Le fede è davvero popolare. La fiction televisiva, "Papa Luciani, il sorriso di Dio", comunque la si legga (qualche eccesso d'enfatizzazione non è mancato, neppure qualche lacuna o, peggio, distorsione storica), ha dimostrato che basta appunto anche un sorriso per parlare al cuore della gente, al credente come al non credente. Il sorriso, però, non fine a se stesso, ma come strumento per comunicare un messaggio. La convinzione, ad esempio, raccolta dal padre (socialista) e dalla madre e che Luciani ha ripetutamente manifestato: stare sempre dalla parte dei poveri e non defraudare della giusta mercede i lavoratori. Altro che schierarsi con i 'tecon' o con i 'teodem'.
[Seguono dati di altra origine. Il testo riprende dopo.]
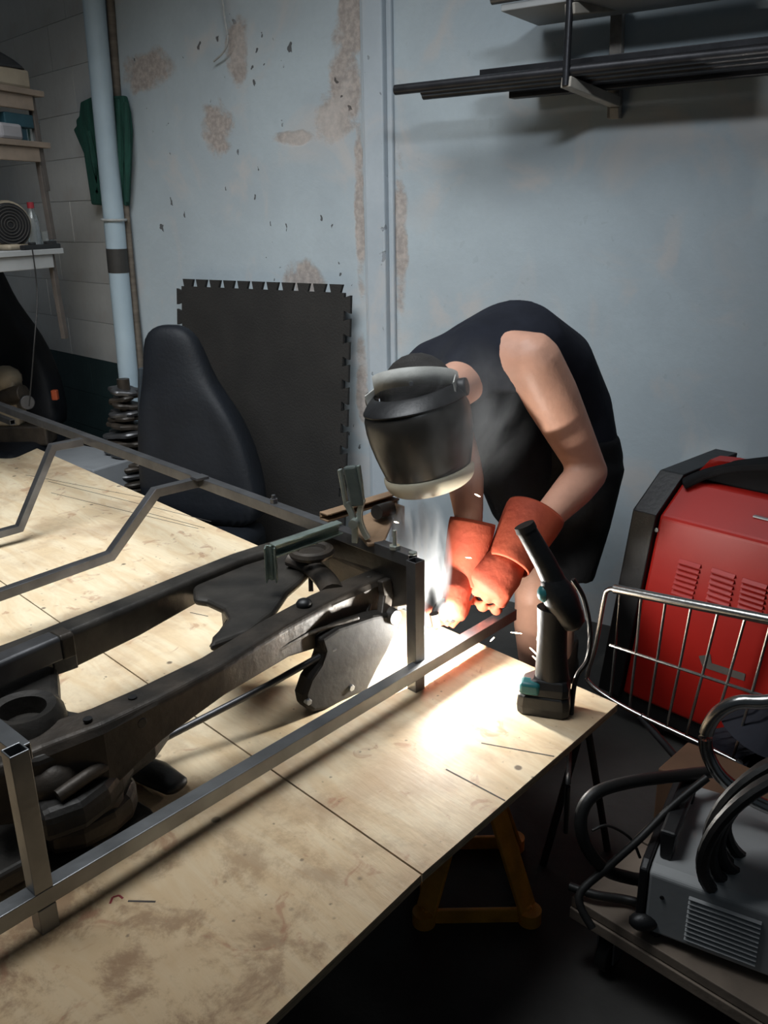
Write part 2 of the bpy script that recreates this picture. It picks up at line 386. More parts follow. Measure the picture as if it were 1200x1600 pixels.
# block wall to the left with a dark green dado
LD = V((.70, -.714, 0)).normalized()
PL0 = V((PC.x, PC.y, 0)) - LD*2.6
m_block = wall_mat('whitewashed_block', (.66, .66, .64), (.54, .55, .54), [], .12)
wl = wall_obj('wall_left', PL0, LD, 2.6, 3.3, .1, m_block)
# individual blocks: courses of 0.4 x 0.19 laid 6 mm proud with recessed joints
LN = V((-LD.y, LD.x, 0)) * -1
if LN.dot(V((0, -1, 0))) < 0: LN = -LN
zd = PL(130, 556, PL0+LD*2.5, LD).z
course = 0
bl_meshes = {}
for r in range(0, 11):
    z0 = zd - .40 + r*.20 if r else zd-.40
    off = 0 if r % 2 else .2
    for c in range(-1, 4):
        s1 = 2.6-.02-off-c*.4; s0 = s1-.4
        s1 = min(s1, 2.58); s0 = max(s0, 1.2)
        if s1-s0 < .05: continue
        z1 = z0+.20
        green = z1 <= zd+.01
        key = (round(s1-s0, 3), green)
        if key not in bl_meshes:
            mb = MB().box((0, 0, 0), (s1-s0-.002, .007, .198))
            me = bpy.data.meshes.new('block'); me.from_pydata([tuple(p) for p in mb.v], [], mb.f)
            me.materials.append(M['green'] if green else m_block); bl_meshes[key] = me
        o = bpy.data.objects.new('block', bl_meshes[key]); COL.objects.link(o); o.parent = wl
        o.location = ((s0+s1)/2, -.004+random.uniform(-.0015, .0015), (z0+z1)/2)
lo = MB().box((1.9, -.004, (zd-.4)/2), (1.36, .014, zd-.4-.006)); me = bpy.data.meshes.new('dado'); me.from_pydata([tuple(p) for p in lo.v], [], lo.f); me.materials.append(M['green'])
o = bpy.data.objects.new('dado', me); COL.objects.link(o); o.parent = wl
# loose cable hanging from the top of the wall
cp = spline([W(340, -60, .03), W(350, 20, .04), W(356, 60, .04), W(350, 80, .03), W(334, 96, .02)])
tag(obj('hanging_cable', MB().rod(cp, .004, 8), M['cord'], smooth=True), 'thin grey cable end hanging down the upper plaster wall', 'cable')

# ================================================================== DOWNPIPE AND PARASOL
g = thing('downpipe', V((PC.x, PC.y, 0))+WN*.09, 'pale blue painted drainpipe in the wall corner', 'pipe')
pa = W(146, 0, .09); pb = W(200, 580, .09)
pd = (pb-pa).normalized(); pt = pa - pd*.6; pbot = pb + pd*((pb.z-.02)/max(.01, -pd.z))
obj('pipe_body', MB().rod([pt, pa, pb, pbot], .048, 24), M['pipe'], g, smooth=True)
mid = pa + (pb-pa)*((390-0)/580.)
obj('tape_band', MB().rod([mid-pd*.055, mid+pd*.055], .0495, 24), M['tape'], g, smooth=True, label='dark brown band taped round the pipe')
fold = thing('folded_parasol', W(215, 560, .04)*1.0, 'folded dark green canvas parasol with wooden pole behind the pipe', 'parasol')
def pp(x, y, o=.03): return W(x, y, o)
can = MB()
poly = [(133, 160), (150, 152), (200, 150), (206, 175), (209, 205), (207, 260), (204, 322), (150, 320), (144, 280), (138, 240), (122, 203), (127, 197), (126, 188), (131, 182)]
can.prism([pp(x, y, .015) for x, y in poly], WN*.03)
obj('canopy', can, M['canvas'], fold, bevel=.008)
for x0, y0, x1, y1 in [(185, 155, 190, 318), (197, 160, 199, 315), (140, 205, 152, 300)]:
    obj('fold_ridge', MB().rod([pp(x0, y0, .045), pp((x0+x1)/2+2, (y0+y1)/2, .052), pp(x1, y1, .045)], [.012, .018, .008], 8), M['canvas'], fold, smooth=True)
obj('pole', MB().rod([pp(170, -30, .014), pp(184, 160, .012), pp(196, 330, .03), pp(222, 590, .03)], .019, 12), M['pole'], fold, smooth=True)
cm = pa + (pb-pa)*(324/580.)
tag(obj('tie_cord', MB().ring(cm, pd+V((0, 0, .08)), .055, .006, 28, 8), M['cord'], smooth=True), 'pale cord tied round the pipe and the green parasol', 'cord')

# ================================================================== TUBE RACK ON THE RIGHT
rk = thing('wall_rack', W(965, 185, 0), 'wooden wall rack bracket holding the steel tubes at top right', 'rack')
obj('batten', MB().prism([W(953, 186), W(972, 186), W(980, -40), W(961, -40)], WN*.03), M['batten'], rk, bevel=.003)
tipL = W(884, 128, .30); 
arm0 = W(962, 160, .03)
obj('arm', MB().bar([arm0, tipL], .035, .03), M['bracket'], rk, bevel=.003)
obj('brace', MB().bar([W(962, 184, .015), arm0+UP*-.01], .03, .03, hint=WD), M['bracket'], rk, bevel=.003)
tipU = W(890, 14, .30)
obj('upper_arm', MB().bar([W(975, 8, .03), tipU], .035, .03), M['bracket'], rk, bevel=.003)
obj('rod', MB().rod([tipL-UP*.01, tipU+UP*.08], .011, 10), M['tubed'], rk, smooth=True)
# upper plank
a = tipU+UP*.02; PLK = MB()
PLK.prism([a-WD*.22, a+WD*.9, a+WD*.9-WN*.27, a-WD*.22-WN*.27], UP*.02)
tag(obj('upper_plank', PLK, M['greyp'], bevel=.003), 'grey plank resting on the upper arm of the tube rack', 'plank')
tag(obj('steel_tube', MB().rod([a-WD*.25+UP*.035, a+WD*.9+UP*.035], .014, 10), M['steel'], smooth=True), 'dark steel tube lying on the upper grey plank', 'tube')
# tubes: (left px, left py, off) run parallel to the wall resting on the arm
AD = (tipL-arm0).normalized()
tubes = [(618, 148, .285, 0, .016, 'longest thin steel tube, its bright end reaching furthest left on the rack', 'r'),
         (660, 142, .235, .002, .017, 'dark steel tube just behind the longest one on the rack', 'r'),
         (662, 154, .20, .0, .015, 'short-ended steel tube under the front of the tube bundle', 'r'),
         (754, 110, .17, .034, .022, 'square dark steel tube starting highest on the rack', 's'),
         (800, 118, .115, .0, .020, 'dark steel tube in the middle of the rack bundle', 's'),
         (830, 112, .055, .030, .024, 'thick steel tube lying nearest the wall on the rack', 'r')]
for (x, y, off, dz, r, lab, k) in tubes:
    t = (off-.03)/.27
    base = arm0 + (tipL-arm0)*t + UP*(.016+r+dz)
    # start point: same distance off the wall, moved left along the wall to the pixel column
    P = W(x, y, off); s = (P-base).dot(WD)
    A = base + WD*s; B = base + WD*1.5
    if k == 's': mb = MB().bar([A, B], r*2, r*2)
    else: mb = MB().rod([A, B], r, 14)
    tag(obj('steel_tube', mb, M['tubed'], smooth=(k == 'r'), bevel=.002 if k == 's' else 0), lab, 'tube', None)

# ================================================================== RUBBER MAT
mt = MB()
c = [W(287, 447, .05), W(541, 463, .05)]
tl = W(287, 447, .06); tr = W(541, 463, .06)
ex = (tr-tl); ex.z = 0; wid = ex.length; ex.normalize(); hgt = tl.z
dn = (V((0, 0, -1))*1.0 + WN*.10).normalized()
outl = []
nt_ = 11; tw = wid/nt_
def tooth(p, q, out, n, first):
    """dovetail teeth between p and q"""
    d = (q-p)/n; res = []
    for i in range(n):
        s = p+d*i
        res += [s + d*.20, s + d*.10 + out*.032, s + d*.88 + out*.032, s + d*.76]
    return res
BL = tl + dn*(hgt/abs(dn.z)-.02); BR = BL + ex*wid; TR = tl + ex*wid
outl += [tl]+tooth(tl, TR, -dn, 11, 0)
outl += [TR]+tooth(TR, BR, ex, 13, 0)
outl += [BR, BL]+tooth(BL, tl, -ex, 13, 0)
mt.prism(outl, dn.cross(ex)*.014)
o = obj('rubber_mat', mt, M['rubber']); tag(o, 'large black rubber floor mat with jigsaw edges leaning on the wall', 'mat')

# ================================================================== SEATS
def seat(name, px, py, d, label, sc=1, lean=.1, yaw=0.0):
    top = Y(px, py, d)
    fwd = V((math.sin(yaw), -math.cos(yaw), 0)); side = V((math.cos(yaw), math.sin(yaw), 0))
    g = thing(name, V((top.x, top.y, 0)), label, 'seat')
    hh = top.z
    # backrest profile from the top down: (drop, half width, half depth, forward shift, side shift)
    rows = [(0, .03, .02, 0, .01), (.012, .075, .04, 0, .01), (.05, .115, .055, 0, .01), (.13, .135, .065, .0, .02), (.22, .155, .075, .01, .035),
            (.32, .20, .085, .02, .07), (.42, .235, .09, .03, .095), (.55, .26, .10, .05, .12), (.70, .27, .10, .08, .14), (.80, .25, .09, .10, .15)]
    rings = []
    for dr, hw, hd, fs, ss in rows:
        c = top - UP*dr*sc + fwd*fs + side*ss*sc; ring = []
        for k in range(28):
            th = 2*PI*k/28; cx = math.copysign(abs(math.cos(th))**.75, math.cos(th)); cy = math.copysign(abs(math.sin(th))**.75, math.sin(th))
            bol = .035*max(0, abs(cx)-.55)/.45 if dr > .25 else 0
            ring.append(c + side*cx*hw*sc + fwd*(cy*hd*sc + (bol if cy > 0 else 0)))
        rings.append(ring)
    obj('backrest', MB().loft(rings[::-1]), M['vinyl'], g, smooth=True, subsurf=1)
    obj('side_trim', MB().rod([top-UP*.18*sc-side*.13*sc+fwd*-.02, top-UP*.35*sc-side*.14*sc-fwd*.01, top-UP*.6*sc-side*.14*sc+fwd*.0, top-UP*.8*sc-side*.10*sc+fwd*.03], [(.05, .02), (.06, .022), (.07, .025), (.05, .02)], 10, hint=fwd), M['seatshell'], g, smooth=True)
    cz = max(.18, hh-.86*sc); cc = V((top.x, top.y, 0))+side*.14*sc+fwd*.28
    obj('cushion', MB().box(cc+UP*(cz), (.5*sc, .5, .15), (side, -fwd, UP)), M['vinyl'], g, bevel=.05, smooth=True, seg=4)
    for sg in (-1, 1):
        obj('seat_rail', MB().bar([cc+side*sg*.18*sc-fwd*.24+UP*.02, cc+side*sg*.18*sc+fwd*.24+UP*.02], .03, .04), M['steel'], g, bevel=.003)
        for q in (-.2, .2):
            obj('rail_leg', MB().bar([cc+side*sg*.18*sc+fwd*q, cc+side*sg*.18*sc+fwd*q+UP*(cz-.07)], .025, .03, hint=side), M['steel'], g)
    return g, top, side, fwd
seat('car_seat', 262, 507, 3.52, 'black car seat with high tapered back in front of the rubber mat', 1.0, yaw=-.25)
g2, t2, s2_, f2_ = seat('car_seat', -48, 392, 4.5, 'black car seat cut off by the left edge below the shelves', 1.12, yaw=-.2)
ob = Y(86, 617, 4.2)
obj('buckle', MB().box(ob, (.03, .03, .05)), M['orange'], g2, bevel=.006, label='small orange seat belt buckle')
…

Luciani ci ha insegnato dagli schermi televisivi che anzitutto bisogna coltivare una fede profonda e che questa va testimoniata (piuttosto che proclamata) con coraggio, abbandonandosi a Dio piuttosto che alle convenienze politiche o culturali di turno, e cercando d'interpretare il nuovo che avanza. Luciani s'era lasciato convertire dal Concilio, non dai "fogli" che pure anche allora esistevano. Ed è un vero peccato che la fiction abbia trascurato la stagione di Vittorio Veneto in cui l'allora vescovo con autentico entusiasmo si faceva traduttore ed interprete di quanto veniva maturando a Roma. Comprendiamo la delusione di tanti perché, ancora una volta, il Luciani di Vittorio Veneto è stato dimenticato.
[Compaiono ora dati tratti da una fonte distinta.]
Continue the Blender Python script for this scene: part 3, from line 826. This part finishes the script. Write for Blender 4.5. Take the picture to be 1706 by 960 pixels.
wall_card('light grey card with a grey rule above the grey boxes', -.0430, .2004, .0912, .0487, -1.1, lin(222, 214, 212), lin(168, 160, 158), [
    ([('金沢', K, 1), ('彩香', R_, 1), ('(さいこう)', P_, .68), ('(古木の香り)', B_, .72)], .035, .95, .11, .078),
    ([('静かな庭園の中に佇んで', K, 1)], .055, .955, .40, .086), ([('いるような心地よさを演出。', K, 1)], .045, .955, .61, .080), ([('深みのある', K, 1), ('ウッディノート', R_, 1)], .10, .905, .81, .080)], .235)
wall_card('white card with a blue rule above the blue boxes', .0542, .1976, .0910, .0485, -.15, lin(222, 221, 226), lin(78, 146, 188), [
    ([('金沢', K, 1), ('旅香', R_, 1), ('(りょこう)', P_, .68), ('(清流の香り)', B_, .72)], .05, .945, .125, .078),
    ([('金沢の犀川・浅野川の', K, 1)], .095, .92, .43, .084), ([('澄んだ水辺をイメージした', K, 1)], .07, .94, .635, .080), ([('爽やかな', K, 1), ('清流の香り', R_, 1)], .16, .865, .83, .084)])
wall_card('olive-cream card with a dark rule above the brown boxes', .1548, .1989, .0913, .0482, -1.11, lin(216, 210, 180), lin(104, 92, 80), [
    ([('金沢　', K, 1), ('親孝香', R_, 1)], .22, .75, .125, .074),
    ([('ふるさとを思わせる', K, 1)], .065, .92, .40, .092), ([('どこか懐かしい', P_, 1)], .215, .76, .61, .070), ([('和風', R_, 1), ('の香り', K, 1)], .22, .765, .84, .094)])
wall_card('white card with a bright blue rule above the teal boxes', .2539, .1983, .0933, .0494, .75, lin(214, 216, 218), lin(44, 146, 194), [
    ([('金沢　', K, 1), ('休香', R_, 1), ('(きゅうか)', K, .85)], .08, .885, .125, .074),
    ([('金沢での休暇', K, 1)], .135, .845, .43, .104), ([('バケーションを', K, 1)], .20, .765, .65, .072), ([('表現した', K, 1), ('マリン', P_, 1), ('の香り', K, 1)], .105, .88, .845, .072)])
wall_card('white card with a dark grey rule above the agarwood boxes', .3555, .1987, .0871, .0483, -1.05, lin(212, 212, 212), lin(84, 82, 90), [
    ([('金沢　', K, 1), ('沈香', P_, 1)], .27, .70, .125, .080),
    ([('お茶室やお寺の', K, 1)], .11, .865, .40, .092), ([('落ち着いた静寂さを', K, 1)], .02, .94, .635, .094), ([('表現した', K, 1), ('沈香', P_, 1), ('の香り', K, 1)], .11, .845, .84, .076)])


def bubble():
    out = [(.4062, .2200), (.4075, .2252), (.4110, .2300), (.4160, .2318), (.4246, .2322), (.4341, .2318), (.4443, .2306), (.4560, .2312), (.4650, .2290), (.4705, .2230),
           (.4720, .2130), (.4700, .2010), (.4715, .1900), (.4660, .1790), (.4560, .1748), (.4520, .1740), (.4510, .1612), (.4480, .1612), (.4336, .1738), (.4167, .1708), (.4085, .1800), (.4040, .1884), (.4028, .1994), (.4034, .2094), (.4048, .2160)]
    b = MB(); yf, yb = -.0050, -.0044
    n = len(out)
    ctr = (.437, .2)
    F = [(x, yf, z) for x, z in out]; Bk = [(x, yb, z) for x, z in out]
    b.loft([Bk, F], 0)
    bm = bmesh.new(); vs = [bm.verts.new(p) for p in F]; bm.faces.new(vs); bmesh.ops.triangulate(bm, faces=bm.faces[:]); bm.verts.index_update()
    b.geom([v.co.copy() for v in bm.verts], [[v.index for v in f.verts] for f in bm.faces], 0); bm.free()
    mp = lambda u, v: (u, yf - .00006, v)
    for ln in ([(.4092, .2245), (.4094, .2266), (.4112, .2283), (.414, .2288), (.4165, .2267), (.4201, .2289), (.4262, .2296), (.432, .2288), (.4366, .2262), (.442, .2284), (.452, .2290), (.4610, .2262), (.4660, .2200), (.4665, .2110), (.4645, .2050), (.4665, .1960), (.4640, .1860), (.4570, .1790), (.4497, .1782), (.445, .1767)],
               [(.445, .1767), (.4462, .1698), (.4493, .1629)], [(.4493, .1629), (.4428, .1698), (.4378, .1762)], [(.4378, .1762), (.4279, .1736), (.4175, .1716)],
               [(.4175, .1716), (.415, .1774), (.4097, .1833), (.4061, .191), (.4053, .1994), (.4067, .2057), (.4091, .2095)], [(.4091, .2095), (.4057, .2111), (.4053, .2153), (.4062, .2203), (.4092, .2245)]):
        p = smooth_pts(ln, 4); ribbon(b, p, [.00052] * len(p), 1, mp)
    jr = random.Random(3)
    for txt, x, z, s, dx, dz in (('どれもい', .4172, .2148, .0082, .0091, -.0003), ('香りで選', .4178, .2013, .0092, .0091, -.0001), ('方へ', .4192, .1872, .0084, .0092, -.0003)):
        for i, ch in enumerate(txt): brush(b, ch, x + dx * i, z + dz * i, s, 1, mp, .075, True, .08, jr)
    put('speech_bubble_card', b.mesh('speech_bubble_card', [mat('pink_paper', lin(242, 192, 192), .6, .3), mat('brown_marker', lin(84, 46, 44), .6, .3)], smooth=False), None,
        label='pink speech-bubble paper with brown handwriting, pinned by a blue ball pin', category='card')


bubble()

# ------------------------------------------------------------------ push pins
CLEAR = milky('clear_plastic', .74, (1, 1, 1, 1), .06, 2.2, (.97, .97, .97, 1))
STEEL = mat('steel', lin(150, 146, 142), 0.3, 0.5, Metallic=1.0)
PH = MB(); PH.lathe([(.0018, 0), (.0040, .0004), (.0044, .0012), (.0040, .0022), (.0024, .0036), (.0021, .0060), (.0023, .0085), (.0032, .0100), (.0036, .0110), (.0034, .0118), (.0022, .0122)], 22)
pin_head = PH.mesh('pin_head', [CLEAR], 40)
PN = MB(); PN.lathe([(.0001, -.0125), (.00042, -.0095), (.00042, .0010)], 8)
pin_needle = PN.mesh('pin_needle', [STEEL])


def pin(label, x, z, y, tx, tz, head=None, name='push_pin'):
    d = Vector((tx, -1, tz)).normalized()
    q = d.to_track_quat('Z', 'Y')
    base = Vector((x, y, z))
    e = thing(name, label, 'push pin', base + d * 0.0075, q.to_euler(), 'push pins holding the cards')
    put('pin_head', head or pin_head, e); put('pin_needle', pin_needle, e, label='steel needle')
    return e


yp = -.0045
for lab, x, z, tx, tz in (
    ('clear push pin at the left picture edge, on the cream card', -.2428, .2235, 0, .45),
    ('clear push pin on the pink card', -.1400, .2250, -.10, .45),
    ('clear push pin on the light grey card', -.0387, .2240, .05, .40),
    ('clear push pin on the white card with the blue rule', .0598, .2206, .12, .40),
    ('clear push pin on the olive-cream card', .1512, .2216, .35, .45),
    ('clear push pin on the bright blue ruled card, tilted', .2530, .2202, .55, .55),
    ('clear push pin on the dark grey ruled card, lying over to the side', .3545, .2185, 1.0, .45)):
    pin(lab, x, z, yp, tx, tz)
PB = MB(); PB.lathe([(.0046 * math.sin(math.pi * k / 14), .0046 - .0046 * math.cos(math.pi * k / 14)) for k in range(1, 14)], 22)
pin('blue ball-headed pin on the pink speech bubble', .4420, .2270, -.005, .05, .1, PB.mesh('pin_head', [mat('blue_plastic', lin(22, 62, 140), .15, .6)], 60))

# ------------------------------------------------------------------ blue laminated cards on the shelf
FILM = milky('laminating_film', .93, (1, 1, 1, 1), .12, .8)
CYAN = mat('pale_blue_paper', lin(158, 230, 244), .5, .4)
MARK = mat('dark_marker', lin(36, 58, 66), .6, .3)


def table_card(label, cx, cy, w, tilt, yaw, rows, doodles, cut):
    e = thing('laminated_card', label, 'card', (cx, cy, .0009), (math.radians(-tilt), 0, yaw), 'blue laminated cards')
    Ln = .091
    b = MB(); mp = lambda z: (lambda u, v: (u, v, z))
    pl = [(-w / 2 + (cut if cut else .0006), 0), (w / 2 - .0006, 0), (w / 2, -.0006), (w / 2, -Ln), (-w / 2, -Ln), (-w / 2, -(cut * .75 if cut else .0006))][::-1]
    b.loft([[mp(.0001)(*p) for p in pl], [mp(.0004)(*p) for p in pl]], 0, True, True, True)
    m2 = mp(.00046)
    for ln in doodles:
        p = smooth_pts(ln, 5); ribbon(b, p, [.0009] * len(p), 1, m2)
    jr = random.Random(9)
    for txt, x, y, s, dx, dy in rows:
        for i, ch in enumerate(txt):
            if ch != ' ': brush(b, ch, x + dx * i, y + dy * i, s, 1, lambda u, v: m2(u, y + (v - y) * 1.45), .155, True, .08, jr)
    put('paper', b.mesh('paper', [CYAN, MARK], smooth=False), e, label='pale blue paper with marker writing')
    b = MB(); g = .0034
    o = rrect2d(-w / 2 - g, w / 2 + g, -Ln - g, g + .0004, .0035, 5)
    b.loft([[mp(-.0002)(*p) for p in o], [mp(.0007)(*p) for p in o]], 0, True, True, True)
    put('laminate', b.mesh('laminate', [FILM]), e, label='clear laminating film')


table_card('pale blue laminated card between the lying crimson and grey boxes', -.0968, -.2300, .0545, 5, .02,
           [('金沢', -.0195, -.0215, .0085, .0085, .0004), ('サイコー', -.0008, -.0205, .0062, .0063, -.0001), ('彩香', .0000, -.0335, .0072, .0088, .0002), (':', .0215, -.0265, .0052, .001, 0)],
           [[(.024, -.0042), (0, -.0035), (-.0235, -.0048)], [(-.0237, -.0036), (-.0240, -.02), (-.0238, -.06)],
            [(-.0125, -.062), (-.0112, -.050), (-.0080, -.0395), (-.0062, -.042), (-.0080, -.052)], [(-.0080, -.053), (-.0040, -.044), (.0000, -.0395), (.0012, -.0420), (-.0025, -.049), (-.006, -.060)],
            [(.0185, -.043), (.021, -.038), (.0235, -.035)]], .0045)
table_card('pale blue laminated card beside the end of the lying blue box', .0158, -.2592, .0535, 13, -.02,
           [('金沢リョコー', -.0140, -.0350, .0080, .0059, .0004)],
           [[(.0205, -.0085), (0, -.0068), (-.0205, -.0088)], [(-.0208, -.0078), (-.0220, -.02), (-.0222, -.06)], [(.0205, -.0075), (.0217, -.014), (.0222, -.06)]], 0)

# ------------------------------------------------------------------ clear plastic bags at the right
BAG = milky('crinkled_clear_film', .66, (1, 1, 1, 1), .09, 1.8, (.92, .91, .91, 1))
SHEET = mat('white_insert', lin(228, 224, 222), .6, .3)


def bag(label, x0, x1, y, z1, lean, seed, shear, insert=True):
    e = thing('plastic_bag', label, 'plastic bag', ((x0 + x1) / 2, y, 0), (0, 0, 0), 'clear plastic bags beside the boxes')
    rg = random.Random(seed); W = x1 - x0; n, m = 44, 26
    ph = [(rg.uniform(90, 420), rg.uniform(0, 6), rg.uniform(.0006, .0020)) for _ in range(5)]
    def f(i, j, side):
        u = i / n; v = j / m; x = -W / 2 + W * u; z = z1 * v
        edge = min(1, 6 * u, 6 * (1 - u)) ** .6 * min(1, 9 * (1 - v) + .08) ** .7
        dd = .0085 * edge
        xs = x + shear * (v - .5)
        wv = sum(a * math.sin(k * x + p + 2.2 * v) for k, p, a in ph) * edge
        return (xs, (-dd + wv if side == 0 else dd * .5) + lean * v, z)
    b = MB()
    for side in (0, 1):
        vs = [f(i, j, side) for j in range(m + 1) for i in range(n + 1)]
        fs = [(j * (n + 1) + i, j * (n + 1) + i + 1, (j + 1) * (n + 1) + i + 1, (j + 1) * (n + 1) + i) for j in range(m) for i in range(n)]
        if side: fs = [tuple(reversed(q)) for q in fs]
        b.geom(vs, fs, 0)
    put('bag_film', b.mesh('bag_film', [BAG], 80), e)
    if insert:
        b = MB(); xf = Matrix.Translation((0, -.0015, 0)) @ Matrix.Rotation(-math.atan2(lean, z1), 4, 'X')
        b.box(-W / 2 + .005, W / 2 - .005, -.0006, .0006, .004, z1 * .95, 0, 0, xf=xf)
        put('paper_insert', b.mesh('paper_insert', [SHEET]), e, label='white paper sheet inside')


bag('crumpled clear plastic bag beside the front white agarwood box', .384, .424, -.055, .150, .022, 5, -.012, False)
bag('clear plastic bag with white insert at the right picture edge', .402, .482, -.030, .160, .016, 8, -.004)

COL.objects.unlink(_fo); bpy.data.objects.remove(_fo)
Però la miniserie televisiva, considerata nel suo sviluppo complessivo, certifica - nonostante siano trascorsi 28 anni da quei 33 giorni di pontificato - che Luciani non è stato una meteora e che davvero è entrato nel cuore di molti come un... santo. Un uomo dalla santità popolare, quotidiana, niente affatto costruita di episodi eroici, anzi talvolta attraversata da contraddizioni e comportamenti poco edificanti (Montaner è uno di questi, a mio avviso), ma comunque segnata costantemente dalla ricerca di fare la volontà di Dio. Proprio per questo mons. Vincenzo Savio, da vescovo di Belluno-Feltre, ha voluto aprire il processo di beatificazione che nella fase diocesana si è conclusa nel mese di novembre appena trascorso.